Таким образом, сегодня мы имеем дело с совершенно новой формой документальности. Но документальность эта довольно сложно воспринимается: мало кто способен обработать то количество документальных свидетельств, которые составляют представления об исторических событиях, происходящих на наших глазах. И как раз здесь на помощь приходит digital history — цифровая история. Цифровая история — это новая форма исторического знания, не линейный нарратив, а сайт, карта или база данных, которые позволяют не только максимально полно и достоверно представить исторические источники, но и найти неиерархическую визуальную форму репрезентации разных точек зрения, приватного и публичного, документов и воспоминаний.

И, конечно, роль историка немного изменяется: он становится не столько рассказчиком, сколько дизайнером и продюсером.

Проекты цифровой истории используют особенность дигитальной культуры: возможность сохранить уникальное, не утрачивая при этом множественности, и не отказываюсь от поисков закономерностей; оттачивать профессионализм, используя в полной мере непредвзятость и широту любительских практик.

Например, мои коллеги, создающие Обнинский цифровой проект, посвященный истории советской научно-технической интеллигенции, не только работают с личными воспоминаниями, но и используют технологии краудсорсинга для обработки уже полученных массивов информации. Отрадно, что молодое поколение воспринимает цифровую историю как не только как перспективную, но и как совершенно нормальную форму знания о прошлом. Мои студенты достаточно часто выбирают тему истории в медиа для своих научных работ, а в прошлом году именно дигитализация музеев и цифровая история стали особенно популярны.
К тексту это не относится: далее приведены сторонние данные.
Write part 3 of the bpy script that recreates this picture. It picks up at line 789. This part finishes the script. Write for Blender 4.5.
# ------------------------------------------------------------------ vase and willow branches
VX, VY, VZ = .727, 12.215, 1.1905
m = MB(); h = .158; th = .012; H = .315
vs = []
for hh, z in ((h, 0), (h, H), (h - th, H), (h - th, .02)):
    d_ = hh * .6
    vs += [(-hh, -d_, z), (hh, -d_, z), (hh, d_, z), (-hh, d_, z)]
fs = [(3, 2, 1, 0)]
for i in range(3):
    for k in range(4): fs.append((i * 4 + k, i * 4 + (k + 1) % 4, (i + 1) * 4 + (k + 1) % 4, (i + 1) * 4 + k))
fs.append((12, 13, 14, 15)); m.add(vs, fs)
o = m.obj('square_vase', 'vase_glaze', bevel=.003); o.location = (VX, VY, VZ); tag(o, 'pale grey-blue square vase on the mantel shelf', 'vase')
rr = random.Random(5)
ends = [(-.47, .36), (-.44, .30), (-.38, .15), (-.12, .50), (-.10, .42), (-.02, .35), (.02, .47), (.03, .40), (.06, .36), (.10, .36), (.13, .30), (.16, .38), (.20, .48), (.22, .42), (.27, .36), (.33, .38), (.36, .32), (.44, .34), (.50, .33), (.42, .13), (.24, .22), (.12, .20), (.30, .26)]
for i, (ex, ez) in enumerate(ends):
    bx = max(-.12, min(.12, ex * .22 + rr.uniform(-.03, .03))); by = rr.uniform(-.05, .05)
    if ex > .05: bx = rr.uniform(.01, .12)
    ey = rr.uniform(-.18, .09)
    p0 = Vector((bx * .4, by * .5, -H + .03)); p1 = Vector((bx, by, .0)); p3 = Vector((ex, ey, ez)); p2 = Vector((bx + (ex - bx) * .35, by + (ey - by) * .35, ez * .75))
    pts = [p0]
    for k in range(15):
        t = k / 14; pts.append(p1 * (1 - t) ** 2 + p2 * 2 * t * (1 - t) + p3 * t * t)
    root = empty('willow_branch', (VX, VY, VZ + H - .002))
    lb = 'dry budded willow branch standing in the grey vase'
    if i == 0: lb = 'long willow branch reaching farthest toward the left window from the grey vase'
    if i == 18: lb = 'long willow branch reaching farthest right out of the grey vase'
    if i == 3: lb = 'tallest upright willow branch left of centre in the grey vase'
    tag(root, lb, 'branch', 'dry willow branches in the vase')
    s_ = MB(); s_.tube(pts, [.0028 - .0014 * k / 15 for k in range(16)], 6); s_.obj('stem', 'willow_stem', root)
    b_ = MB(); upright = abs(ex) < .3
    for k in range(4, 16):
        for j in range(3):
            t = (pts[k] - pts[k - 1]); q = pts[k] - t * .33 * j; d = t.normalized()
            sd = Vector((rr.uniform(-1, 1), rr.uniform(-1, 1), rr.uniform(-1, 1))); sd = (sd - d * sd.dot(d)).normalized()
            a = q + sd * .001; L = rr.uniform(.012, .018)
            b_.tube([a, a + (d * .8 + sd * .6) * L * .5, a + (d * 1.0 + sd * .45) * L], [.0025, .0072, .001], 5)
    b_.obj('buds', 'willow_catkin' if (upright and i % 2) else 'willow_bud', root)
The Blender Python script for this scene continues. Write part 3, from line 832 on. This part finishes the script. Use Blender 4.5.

Безусловно, не каждый пользователь может успешно взаимодействовать с новыми формами истории. Роль историка как рассказчика также полностью не исчезает. Историк должен продолжать оставаться рассказчиком, он должен продолжать давать интерпретацию происходящих событий. Но возможность при этом проверить его слова, или хотя бы увидеть тот объем данных, который он использовал для формирования своего рассказа, чрезвычайно важна для понимания того, что является сегодня историческим знанием.